"Diane, 11:30 am, February twenty-fourth. Entering the town of Twin Peaks."
I watched Twin Peaks when it first aired on BBC2 in 1990. One episode a week. One episode at a time. Right up until the end. And, like so many others, I was in its thrall from the very beginning. And yet...
I have resisted revisiting Twin Peaks since that very first time. Sure, sometimes I weaken and I’ll dip into an episode or catch a clip on YouTube, but I try not to. As much as I love it (and I love it a lot), I sort of don’t want to watch it ever again. For some reason I can’t really articulate, I feel like repeated exposure to that magnificent place will somehow dilute its potency and mystery.

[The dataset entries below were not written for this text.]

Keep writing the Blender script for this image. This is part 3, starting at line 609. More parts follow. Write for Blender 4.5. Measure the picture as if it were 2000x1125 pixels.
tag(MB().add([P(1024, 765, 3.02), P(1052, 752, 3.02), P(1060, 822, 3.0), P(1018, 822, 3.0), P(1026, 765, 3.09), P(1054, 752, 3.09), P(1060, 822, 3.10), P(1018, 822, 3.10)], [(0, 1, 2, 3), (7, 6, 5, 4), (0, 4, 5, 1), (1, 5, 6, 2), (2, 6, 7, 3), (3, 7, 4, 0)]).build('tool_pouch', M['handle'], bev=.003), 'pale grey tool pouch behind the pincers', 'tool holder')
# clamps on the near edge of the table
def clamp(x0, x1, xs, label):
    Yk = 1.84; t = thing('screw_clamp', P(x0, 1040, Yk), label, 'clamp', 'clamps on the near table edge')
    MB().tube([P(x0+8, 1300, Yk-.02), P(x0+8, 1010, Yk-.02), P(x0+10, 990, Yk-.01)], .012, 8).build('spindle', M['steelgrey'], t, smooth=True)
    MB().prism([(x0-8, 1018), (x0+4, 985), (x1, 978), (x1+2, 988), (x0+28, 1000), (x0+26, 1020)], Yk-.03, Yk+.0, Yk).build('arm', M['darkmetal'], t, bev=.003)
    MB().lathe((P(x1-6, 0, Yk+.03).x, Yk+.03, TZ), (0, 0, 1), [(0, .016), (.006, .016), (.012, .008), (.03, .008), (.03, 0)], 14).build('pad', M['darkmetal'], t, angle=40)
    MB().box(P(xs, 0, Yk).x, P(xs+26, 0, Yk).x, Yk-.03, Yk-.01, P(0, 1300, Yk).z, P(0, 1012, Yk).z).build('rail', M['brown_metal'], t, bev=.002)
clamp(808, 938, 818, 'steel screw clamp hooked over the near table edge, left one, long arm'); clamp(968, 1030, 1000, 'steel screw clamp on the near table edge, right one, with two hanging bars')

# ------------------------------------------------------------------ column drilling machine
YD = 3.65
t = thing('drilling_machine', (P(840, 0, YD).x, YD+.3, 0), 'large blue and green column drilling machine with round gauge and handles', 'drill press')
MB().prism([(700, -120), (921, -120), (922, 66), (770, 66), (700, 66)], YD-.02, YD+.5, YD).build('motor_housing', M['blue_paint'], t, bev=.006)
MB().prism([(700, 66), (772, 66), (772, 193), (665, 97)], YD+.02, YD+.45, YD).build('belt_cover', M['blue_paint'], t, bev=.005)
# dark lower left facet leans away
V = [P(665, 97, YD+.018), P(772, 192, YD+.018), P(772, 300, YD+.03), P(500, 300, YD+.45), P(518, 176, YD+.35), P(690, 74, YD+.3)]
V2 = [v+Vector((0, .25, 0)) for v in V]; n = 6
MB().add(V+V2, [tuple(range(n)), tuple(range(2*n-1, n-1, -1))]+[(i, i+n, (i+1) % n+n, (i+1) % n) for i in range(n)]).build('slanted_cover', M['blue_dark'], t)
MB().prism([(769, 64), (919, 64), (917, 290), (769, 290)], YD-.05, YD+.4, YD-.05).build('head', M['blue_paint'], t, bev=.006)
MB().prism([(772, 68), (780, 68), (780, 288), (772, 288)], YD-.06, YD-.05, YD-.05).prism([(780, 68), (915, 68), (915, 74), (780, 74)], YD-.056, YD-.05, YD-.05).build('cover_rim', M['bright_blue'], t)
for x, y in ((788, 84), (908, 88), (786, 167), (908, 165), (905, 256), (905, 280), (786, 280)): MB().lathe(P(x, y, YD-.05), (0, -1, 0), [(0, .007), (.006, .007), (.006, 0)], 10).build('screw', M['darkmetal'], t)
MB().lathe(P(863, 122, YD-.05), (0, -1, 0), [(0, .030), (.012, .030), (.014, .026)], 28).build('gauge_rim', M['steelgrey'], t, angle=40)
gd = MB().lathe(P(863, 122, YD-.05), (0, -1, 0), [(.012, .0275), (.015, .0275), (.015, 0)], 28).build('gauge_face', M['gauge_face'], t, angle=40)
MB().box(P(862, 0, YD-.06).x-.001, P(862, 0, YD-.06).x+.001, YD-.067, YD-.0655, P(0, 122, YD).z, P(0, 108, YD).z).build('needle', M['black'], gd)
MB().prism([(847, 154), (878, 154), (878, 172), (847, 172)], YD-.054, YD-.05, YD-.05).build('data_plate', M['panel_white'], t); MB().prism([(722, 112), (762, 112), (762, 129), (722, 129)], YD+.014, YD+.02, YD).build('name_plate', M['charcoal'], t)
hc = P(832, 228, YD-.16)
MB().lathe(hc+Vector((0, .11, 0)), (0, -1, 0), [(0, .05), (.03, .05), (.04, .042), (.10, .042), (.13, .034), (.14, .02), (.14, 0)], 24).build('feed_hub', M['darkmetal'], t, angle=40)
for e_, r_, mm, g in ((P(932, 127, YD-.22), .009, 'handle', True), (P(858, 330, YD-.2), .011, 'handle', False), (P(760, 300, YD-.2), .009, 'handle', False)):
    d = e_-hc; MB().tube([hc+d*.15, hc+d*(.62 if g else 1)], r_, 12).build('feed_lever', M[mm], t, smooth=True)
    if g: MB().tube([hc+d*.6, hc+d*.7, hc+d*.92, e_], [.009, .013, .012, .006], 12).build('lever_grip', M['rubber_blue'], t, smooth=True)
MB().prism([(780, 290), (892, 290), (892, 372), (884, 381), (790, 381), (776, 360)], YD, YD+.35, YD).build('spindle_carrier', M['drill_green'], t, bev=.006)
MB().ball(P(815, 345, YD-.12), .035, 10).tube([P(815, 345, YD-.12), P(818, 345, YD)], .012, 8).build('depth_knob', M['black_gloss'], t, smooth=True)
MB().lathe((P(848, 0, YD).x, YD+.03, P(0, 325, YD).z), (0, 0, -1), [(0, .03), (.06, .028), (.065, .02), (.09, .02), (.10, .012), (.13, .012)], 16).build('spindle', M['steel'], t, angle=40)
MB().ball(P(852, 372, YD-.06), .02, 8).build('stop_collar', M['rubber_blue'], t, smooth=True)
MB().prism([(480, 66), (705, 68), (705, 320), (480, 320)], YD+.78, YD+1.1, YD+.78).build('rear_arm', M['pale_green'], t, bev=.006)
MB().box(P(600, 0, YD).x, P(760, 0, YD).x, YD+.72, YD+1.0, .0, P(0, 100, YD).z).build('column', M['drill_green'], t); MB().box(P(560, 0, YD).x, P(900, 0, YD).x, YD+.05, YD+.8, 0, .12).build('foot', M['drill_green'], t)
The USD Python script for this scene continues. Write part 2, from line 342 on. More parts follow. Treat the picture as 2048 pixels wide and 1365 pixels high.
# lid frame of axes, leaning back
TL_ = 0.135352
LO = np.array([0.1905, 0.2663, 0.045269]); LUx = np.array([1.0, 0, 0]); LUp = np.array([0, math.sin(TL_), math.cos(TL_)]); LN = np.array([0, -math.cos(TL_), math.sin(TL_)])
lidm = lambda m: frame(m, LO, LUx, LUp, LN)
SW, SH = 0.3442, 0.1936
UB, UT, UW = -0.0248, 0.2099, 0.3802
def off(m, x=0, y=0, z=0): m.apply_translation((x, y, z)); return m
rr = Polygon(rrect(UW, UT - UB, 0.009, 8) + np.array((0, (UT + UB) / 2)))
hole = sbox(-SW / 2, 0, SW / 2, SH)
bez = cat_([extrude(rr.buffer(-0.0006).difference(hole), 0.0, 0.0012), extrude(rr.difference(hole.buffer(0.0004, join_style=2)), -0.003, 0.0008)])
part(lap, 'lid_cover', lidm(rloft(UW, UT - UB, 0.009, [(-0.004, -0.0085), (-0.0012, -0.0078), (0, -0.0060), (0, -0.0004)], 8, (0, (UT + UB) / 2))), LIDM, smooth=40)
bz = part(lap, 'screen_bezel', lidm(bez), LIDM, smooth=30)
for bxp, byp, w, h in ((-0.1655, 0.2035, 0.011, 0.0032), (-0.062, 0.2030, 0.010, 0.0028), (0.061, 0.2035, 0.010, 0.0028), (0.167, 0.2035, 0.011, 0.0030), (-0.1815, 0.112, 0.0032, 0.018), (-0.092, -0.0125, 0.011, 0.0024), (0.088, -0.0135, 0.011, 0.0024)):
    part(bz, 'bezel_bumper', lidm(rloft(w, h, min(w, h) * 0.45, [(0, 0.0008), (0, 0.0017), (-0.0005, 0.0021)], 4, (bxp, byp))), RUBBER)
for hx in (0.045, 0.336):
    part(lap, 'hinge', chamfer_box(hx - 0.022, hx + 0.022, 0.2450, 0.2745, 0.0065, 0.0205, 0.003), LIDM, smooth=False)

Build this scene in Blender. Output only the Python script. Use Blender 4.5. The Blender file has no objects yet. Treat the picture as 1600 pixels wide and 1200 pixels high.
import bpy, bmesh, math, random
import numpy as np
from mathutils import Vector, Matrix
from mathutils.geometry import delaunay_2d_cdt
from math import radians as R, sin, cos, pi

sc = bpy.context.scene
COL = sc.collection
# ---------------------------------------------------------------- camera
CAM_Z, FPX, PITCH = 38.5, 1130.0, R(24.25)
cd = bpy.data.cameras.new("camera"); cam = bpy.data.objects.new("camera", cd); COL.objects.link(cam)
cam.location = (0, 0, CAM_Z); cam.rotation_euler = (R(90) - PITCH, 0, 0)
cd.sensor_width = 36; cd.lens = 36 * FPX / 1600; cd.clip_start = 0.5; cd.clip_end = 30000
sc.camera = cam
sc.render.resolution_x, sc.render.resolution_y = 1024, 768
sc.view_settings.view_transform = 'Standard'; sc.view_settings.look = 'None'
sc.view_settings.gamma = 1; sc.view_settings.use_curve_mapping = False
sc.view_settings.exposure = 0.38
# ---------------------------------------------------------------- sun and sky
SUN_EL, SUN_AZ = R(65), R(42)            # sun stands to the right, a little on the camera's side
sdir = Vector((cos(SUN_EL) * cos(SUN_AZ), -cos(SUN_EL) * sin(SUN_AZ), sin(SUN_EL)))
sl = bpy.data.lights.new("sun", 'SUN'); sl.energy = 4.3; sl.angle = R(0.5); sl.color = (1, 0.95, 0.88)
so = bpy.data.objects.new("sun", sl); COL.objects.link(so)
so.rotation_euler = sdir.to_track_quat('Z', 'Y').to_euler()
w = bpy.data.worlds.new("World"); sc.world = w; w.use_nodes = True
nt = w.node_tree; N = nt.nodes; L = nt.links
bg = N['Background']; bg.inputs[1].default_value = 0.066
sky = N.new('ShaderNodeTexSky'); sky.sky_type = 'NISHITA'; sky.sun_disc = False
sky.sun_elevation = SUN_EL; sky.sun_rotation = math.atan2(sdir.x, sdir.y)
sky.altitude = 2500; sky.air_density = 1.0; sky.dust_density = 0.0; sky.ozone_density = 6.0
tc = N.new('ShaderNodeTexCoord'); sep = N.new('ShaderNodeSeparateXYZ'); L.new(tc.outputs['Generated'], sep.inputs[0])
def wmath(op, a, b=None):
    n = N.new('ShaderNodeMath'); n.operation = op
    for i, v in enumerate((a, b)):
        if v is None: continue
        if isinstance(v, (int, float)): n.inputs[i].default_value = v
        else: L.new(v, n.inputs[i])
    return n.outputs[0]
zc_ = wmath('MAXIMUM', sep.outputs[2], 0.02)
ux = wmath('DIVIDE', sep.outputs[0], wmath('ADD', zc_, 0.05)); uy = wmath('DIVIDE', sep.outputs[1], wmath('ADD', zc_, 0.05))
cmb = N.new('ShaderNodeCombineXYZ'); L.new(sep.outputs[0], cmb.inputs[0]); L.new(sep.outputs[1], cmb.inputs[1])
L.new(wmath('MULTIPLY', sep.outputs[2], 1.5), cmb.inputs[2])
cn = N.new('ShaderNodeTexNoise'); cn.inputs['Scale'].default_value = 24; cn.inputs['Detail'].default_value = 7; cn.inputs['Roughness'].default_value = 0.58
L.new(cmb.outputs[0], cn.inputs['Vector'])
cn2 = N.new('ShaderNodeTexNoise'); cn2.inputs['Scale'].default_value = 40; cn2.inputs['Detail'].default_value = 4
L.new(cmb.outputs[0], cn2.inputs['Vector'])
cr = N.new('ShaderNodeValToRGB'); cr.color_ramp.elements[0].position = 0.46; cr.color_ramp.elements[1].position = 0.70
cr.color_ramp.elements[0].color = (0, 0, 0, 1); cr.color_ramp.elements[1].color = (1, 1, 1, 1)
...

I've been thinking about Twin Peaks a lot in the last couple of weeks. Recently, I've been feeling particularly tired (even by my standards) and burnt-out and I’m struggling to shake it. But, whenever it hits me, I recall one of the many highpoints that I still remember vividly from my all-too-brief stay in that unusual lumber town in the Pacific Northwest, and it always gives me a little lift. It goes like this:
"Harry, I’m going to let you in on a little secret. Every day, once a day, give yourself a present. Don’t plan it, don’t wait for it, just let it happen. It could be a new shirt at the men's store, a catnap in your office chair or two cups of good hot black coffee. Like this."
One last morsel from that zen detective. Smart fella, that Dale Cooper:
"All things considered, being shot is not as bad as I always thought it might be. As long as you can keep the fear from your mind. But I guess you can say that about almost anything in life. Its not so bad as long as you can keep the fear from your mind."